Jesucristo resume en el
amor el cumplimiento de la ley: "No
debáis nada a nadie, sino el amaros unos a otros; porque el que ama a su
prójimo, ha cumplido la ley. Porque esto: no cometerás adulterio, no matarás,
no hurtarás, no codiciarás, y cualquier otro mandamiento, en estas palabras se
resume: amarás a tu prójimo como a ti mismo. El amor no hace mal al prójimo.
Por tanto, el amor es el cumplimiento de la ley." (Romanos, 13, 8-10).
En el Sermón de la Montaña, Cristo fija nítidamente lo
que es, y debe ser, el cumplimiento de la ley: "No penséis que he venido a
abolir la ley o los profetas; no he venido a abolirlos, sino a darles su
plenitud. En verdad os digo que mientras no pasen el cielo y la tierra, no
pasará de la ley ni la más pequeña letra o trazo hasta que todo se cumpla. Así,
el que quebrante uno solo de estos mandamientos, incluso de los más pequeños, y
enseñe a los hombres a hacer lo mismo, será el más pequeño en el Reino de los cielos.
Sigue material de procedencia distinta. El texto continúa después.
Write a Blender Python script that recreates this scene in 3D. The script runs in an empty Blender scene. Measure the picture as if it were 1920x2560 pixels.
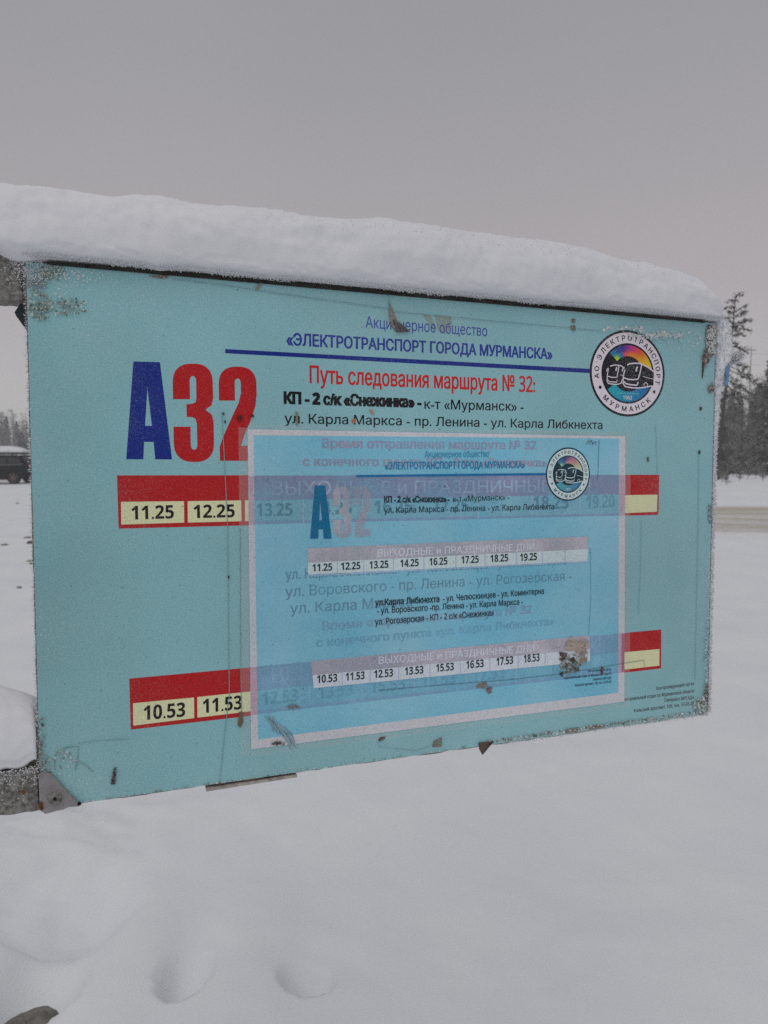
import bpy, math, random
import numpy as np
from mathutils import Matrix, Vector

sc = bpy.context.scene
COL = sc.collection
random.seed(7)
rng = np.random.default_rng(11)

# ------------------------------------------------------------------ camera
PITCH = math.radians(4.25)
EYE = 1.55
F = 1755.0                                   # focal length in pixels of the 1920x2560 photograph
cam = bpy.data.cameras.new("camera")
cam.sensor_fit = 'VERTICAL'
cam.sensor_height = 7.8769
cam.lens = 5.4
cam.clip_start = 0.02
cam.clip_end = 2000
cam.dof.use_dof = True
cam.dof.focus_distance = 0.93
cam.dof.aperture_fstop = 1.9
cam_o = bpy.data.objects.new("camera", cam)
cam_o.location = (0, 0, EYE)
cam_o.rotation_euler = (math.pi / 2 - PITCH, 0, 0)
COL.objects.link(cam_o)
sc.camera = cam_o

# ------------------------------------------------------------------ sky, sun, exposure
SUN_EL, SUN_AZ = math.radians(62), math.radians(205)     # low sun behind the cloud, behind the camera
w = bpy.data.worlds.new("World")
sc.world = w
w.use_nodes = True
nt = w.node_tree
nt.nodes.clear()
N = nt.nodes.new
out = N('ShaderNodeOutputWorld')
bg = N('ShaderNodeBackground')
bg.inputs['Strength'].default_value = 0.1
sky = N('ShaderNodeTexSky')
sky.sky_type = 'NISHITA'
sky.sun_disc = False
sky.sun_elevation = SUN_EL
sky.sun_rotation = SUN_AZ
hs = N('ShaderNodeHueSaturation')
hs.inputs['Saturation'].default_value = 0.15
tc = N('ShaderNodeTexCoord')
sep = N('ShaderNodeSeparateXYZ')
mr = N('ShaderNodeMapRange')
mr.interpolation_type = 'SMOOTHSTEP'
mr.inputs['From Min'].default_value = 0.0
mr.inputs['From Max'].default_value = 0.60
cloud = N('ShaderNodeMix')
cloud.data_type = 'RGBA'
cloud.inputs['A'].default_value = (5.6, 5.5, 5.3, 1)      # pale band low over the trees
mr.inputs['From Min'].default_value = -0.05
mr.inputs['From Max'].default_value = 0.24
mr2 = N('ShaderNodeMapRange')
mr2.interpolation_type = 'SMOOTHSTEP'
mr2.inputs['From Min'].default_value = 0.18
mr2.inputs['From Max'].default_value = 0.58
deck = N('ShaderNodeMix')
deck.data_type = 'RGBA'
deck.inputs['A'].default_value = (4.05, 3.75, 3.92, 1)     # faintly mauve cloud
deck.inputs['B'].default_value = (3.15, 3.15, 3.38, 1)     # cooler grey higher up
nz = N('ShaderNodeTexNoise')
nz.inputs['Scale'].default_value = 2.2
nz.inputs['Detail'].default_value = 3
mrn = N('ShaderNodeMapRange')
mrn.inputs['To Min'].default_value = 0.93
mrn.inputs['To Max'].default_value = 1.07
mul = N('ShaderNodeMix')
mul.data_type = 'RGBA'
mul.blend_type = 'MULTIPLY'
mul.inputs['Factor'].default_value = 1
mix = N('ShaderNodeMix')
mix.data_type = 'RGBA'
mix.inputs['Factor'].default_value = 0.88
L = nt.links.new
L(sky.outputs[0], hs.inputs['Color'])
L(tc.outputs['Generated'], sep.inputs[0])
L(tc.outputs['Generated'], nz.inputs['Vector'])
L(sep.outputs['Z'], mr.inputs['Value'])
L(mr.outputs[0], cloud.inputs['Factor'])
L(nz.outputs[0], mrn.inputs['Value'])
L(sep.outputs['Z'], mr2.inputs['Value'])
L(mr2.outputs[0], deck.inputs['Factor'])
L(deck.outputs['Result'], cloud.inputs['B'])
L(cloud.outputs['Result'], mul.inputs['A'])
L(mrn.outputs[0], mul.inputs['B'])
L(hs.outputs[0], mix.inputs['A'])
L(mul.outputs['Result'], mix.inputs['B'])
L(mix.outputs['Result'], bg.inputs['Color'])
L(bg.outputs[0], out.inputs['Surface'])

sun = bpy.data.lights.new("sun", 'SUN')
sun.energy = 0.75
sun.angle = math.radians(60)
sun.color = (1.0, 0.96, 0.93)
sun_o = bpy.data.objects.new("sun", sun)
sd = Vector((math.sin(SUN_AZ) * math.cos(SUN_EL), math.cos(SUN_AZ) * math.cos(SUN_EL), math.sin(SUN_EL)))
sun_o.rotation_euler = sd.to_track_quat('Z', 'Y').to_euler()
sun_o.location = (0, -5, 10)
COL.objects.link(sun_o)

sc.view_settings.view_transform = 'Standard'
sc.view_settings.look = 'None'
sc.view_settings.gamma = 1
sc.view_settings.use_curve_mapping = False
sc.view_settings.exposure = 0.0
sc.render.engine = 'CYCLES'
sc.cycles.use_denoising = False
sc.cycles.max_bounces = 6
sc.cycles.transparent_max_bounces = 12
sc.cycles.volume_bounces = 1

# ------------------------------------------------------------------ helpers
def lin(c):
    c = c / 255.0
    return c / 12.92 if c <= 0.04045 else ((c + 0.055) / 1.055) ** 2.4

EB = 0.535                                    # light that reaches the board, to turn seen colours into print colours
def ink(r, g, b):
    return tuple(min(0.93, lin(v) / EB) for v in (r, g, b)) + (1.0,)

def tag(o, label=None, cat=None, group=None, kind=None):
    if label: o['label'] = label
    if cat: o['category'] = cat
    if group: o['group'] = group
    if kind: o['kind'] = kind
    return o

def empty(name, loc=(0, 0, 0), rz=0.0):
    o = bpy.data.objects.new(name, None)
    o.empty_display_size = 0.1
    o.location = loc
    o.rotation_euler = (0, 0, rz)
    COL.objects.link(o)
    return o

def link(name, me, mat=None, parent=None):
    o = bpy.data.objects.new(name, me)
    COL.objects.link(o)
    if mat is not None and not me.materials:
        me.materials.append(mat)
    if parent is not None:
        o.parent = parent
    return o

def np_mesh(name, V, Fc, smooth=False):
    me = bpy.data.meshes.new(name)
    me.from_pydata([tuple(v) for v in V] if not isinstance(V, list) else V, [], Fc if isinstance(Fc, list) else Fc.tolist())
    if smooth:
        me.polygons.foreach_set('use_smooth', [True] * len(me.polygons))
    me.update()
    return me

def set_col(me, cols, domain='POINT'):
    a = me.color_attributes.new('Col', 'FLOAT_COLOR', domain)
    a.data.foreach_set('color', np.asarray(cols, dtype=np.float32).ravel())

class MB:
    """collects simple solids and builds ONE mesh object"""
    def __init__(s): s.v, s.f = [], []
    def add(s, V, Fc):
        n = len(s.v); s.v += [tuple(p) for p in V]; s.f += [tuple(i + n for i in q) for q in Fc]
    def box(s, x0, x1, y0, y1, z0, z1):
        s.add([(x, y, z) for z in (z0, z1) for y in (y0, y1) for x in (x0, x1)],
              [(0, 2, 3, 1), (4, 5, 7, 6), (0, 1, 5, 4), (2, 6, 7, 3), (0, 4, 6, 2), (1, 3, 7, 5)])
    def tube(s, pts, rad, n=6, cap=True):
        pts = [Vector(p) for p in pts]; rings = []
        for i, p in enumerate(pts):
            d = (pts[min(i + 1, len(pts) - 1)] - pts[max(i - 1, 0)]).normalized()
            a = d.orthogonal().normalized() if i == 0 else (rings_a - d * rings_a.dot(d)).normalized()
            rings_a = a
            b = d.cross(a)
            r = rad[i] if hasattr(rad, '__len__') else rad
            rings.append([p + (a * math.cos(t) + b * math.sin(t)) * r for t in [2 * math.pi * k / n for k in range(n)]])
        V = [q for r in rings for q in r]
        Fc = [(i * n + k, i * n + (k + 1) % n, (i + 1) * n + (k + 1) % n, (i + 1) * n + k) for i in range(len(pts) - 1) for k in range(n)]
        if cap:
            Fc.append(tuple(reversed(range(n)))); Fc.append(tuple((len(pts) - 1) * n + k for k in range(n)))
        s.add(V, Fc)
    def cyl(s, c, axis, r, h, n=20):
        c = Vector(c); a = Vector(axis).normalized()
        s.tube([c - a * h / 2, c + a * h / 2], r, n)
    def prism(s, poly, y0, y1):                       # poly in (x, z), extruded along y
        n = len(poly)
        V = [(x, y0, z) for x, z in poly] + [(x, y1, z) for x, z in poly]
        Fc = [tuple(range(n)), tuple(reversed(range(n, 2 * n)))] + [(k, k + n, (k + 1) % n + n, (k + 1) % n) for k in range(n)]
        s.add(V, Fc)
    def build(s, name, mat, parent=None, smooth=False, bevel=0):
        me = np_mesh(name, s.v, s.f, smooth)
        o = link(name, me, mat, parent)
        if bevel:
            b = o.modifiers.new('bevel', 'BEVEL'); b.width = bevel; b.segments = 2; b.limit_method = 'ANGLE'
        return o

_tab = rng.random((8, 257, 257))
def vnoise(x, y, s=0):
    t = _tab[s % 8]
    x = np.asarray(x, float) + 31.7 * s; y = np.asarray(y, float) + 17.3 * s
    xi = np.floor(x).astype(int); yi = np.floor(y).astype(int)
    fx = x - xi; fy = y - yi
    fx = fx * fx * (3 - 2 * fx); fy = fy * fy * (3 - 2 * fy)
    g = lambda a, b: t[a % 256, b % 256]
    return (g(xi, yi) * (1 - fx) + g(xi + 1, yi) * fx) * (1 - fy) + (g(xi, yi + 1) * (1 - fx) + g(xi + 1, yi + 1) * fx) * fy - 0.5
def fbm(x, y, s=0, o=4):
    r = 0; a = 1.0; f = 1.0
    for k in range(o):
        r = r + a * vnoise(np.asarray(x) * f, np.asarray(y) * f, s + k); a *= 0.5; f *= 2.03
    return r
def sstep(a, b, x):
    t = np.clip((np.asarray(x, float) - a) / (b - a), 0, 1)
    return t * t * (3 - 2 * t)

# ------------------------------------------------------------------ materials
def mat_base(name):
    m = bpy.data.materials.new(name); m.use_nodes = True
    b = m.node_tree.nodes['Principled BSDF']
    return m, m.node_tree, b

def simple(name, col, rough=0.7, var=0.25, scale=20, metal=0.0, bump=0.0, col2=None, spec=0.3, detail=5):
    m, t, b = mat_base(name)
    tcn = t.nodes.new('ShaderNodeTexCoord'); n = t.nodes.new('ShaderNodeTexNoise')
    n.inputs['Scale'].default_value = scale; n.inputs['Detail'].default_value = detail
    t.links.new(tcn.outputs['Object'], n.inputs['Vector'])
    r = t.nodes.new('ShaderNodeValToRGB')
    c2 = col2 or tuple(c * (1 - var) for c in col)
    c1 = col if col2 else tuple(min(1, c * (1 + var)) for c in col)
    r.color_ramp.elements[0].position = 0.35; r.color_ramp.elements[0].color = (*c2, 1)
    r.color_ramp.elements[1].position = 0.65; r.color_ramp.elements[1].color = (*c1, 1)
    t.links.new(n.outputs[0], r.inputs[0]); t.links.new(r.outputs[0], b.inputs['Base Color'])
    b.inputs['Roughness'].default_value = rough; b.inputs['Metallic'].default_value = metal
    b.inputs['Specular IOR Level'].default_value = spec
    if bump:
        bp = t.nodes.new('ShaderNodeBump'); bp.inputs['Strength'].default_value = bump; bp.inputs['Distance'].default_value = 0.01
        t.links.new(n.outputs[0], bp.inputs['Height']); t.links.new(bp.outputs[0], b.inputs['Normal'])
    return m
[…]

Os digo, pues, que si vuestra justicia no es mayor que la de los escribas y
fariseos, no entraréis en el Reino de los Cielos."(Mt. 5:17).
Los escribas y fariseos hacían una interpretación
formalista y egoísta de la ley. Jesús se enfrenta a ella y les hace ver que:
las normas dadas por los legalistas, no son ley de Dios, sino inventadas para
su utilidad y provecho (Mt. 15, 5-6); el hombre no está hecho para la ley, sino
la ley para el hombre (Mc, 2, 23-28); no basta el cumplimiento exterior de la
ley, sino que es necesaria la conversión del corazón (Mt. 15, 2); el
cumplimiento de la ley no debe conducir a una actitud de suficiencia ante Dios
ni de desprecio ante quienes no la conocen ni cumplen (Lc. 18, 9-14), sino al
amor a Dios y al prójimo.
Aunque la mayoría de los pueblos que formaban parte del
Imperio Romano tenían sus propias leyes, a principios del siglo I el Derecho
Romano se había impuesto en casi toda la cuenca mediterránea. La ocupación
imperial había desarrollado un corpus legislativo
aplicable tanto a los ciudadanos romanos como al resto de la población. El
pueblo de Israel, aunque sometido al Imperio, disfrutaba también de una ley
propia: la ley de Moisés, un ideario ético por el que Dios invita a su pueblo a
seguir sus instrucciones. Colisionan las dos leyes en tiempos de la vida
pública de Jesús: en cierta ocasión, Jesucristo eludió la trampa saducea que le
tendían los fariseos y los seguidores de Herodes, cuando le preguntaron si era
lícito que los judíos pagaren el tributo a las autoridades romanas. Él pidió un
denario y preguntó quién era la figura representada en la moneda, y le
respondieron que César. Entonces, les dijo: "Dad, pues, a César lo que es
del César y a Dios lo que es de Dios." El gobernador romano Poncio Pilato
se vio obligado a decirle a la turba exaltada que pedía su crucifixión: "No
encuentro delito en este hombre... Lleváoslo vosotros y juzgadlo según vuestra
ley. Y para quedarse tranquilo, se lava las manos mientras dice: Soy inocente
de esta sangre; vosotros veréis." (Mt. 27-24).
La vieja aspiración histórica a establecer un
"gobierno de leyes" dio lugar en la cultura jurídica europea al ideal
del imperio de la ley, piedra angular en la que se sustenta la legitimidad de
nuestros ordenamientos jurídicos vigentes, herederos de las máximas romanas Dura lex, sed lex (dura es la ley, pero
es la ley) o Fiat iustitia, et pereat
mundus. (Hágase justicia aunque perezca el mundo) que Hegel retrucó en su
conocido: Fiat iustitia ne pereat mundus
(Hágase justicia para que no perezca el mundo).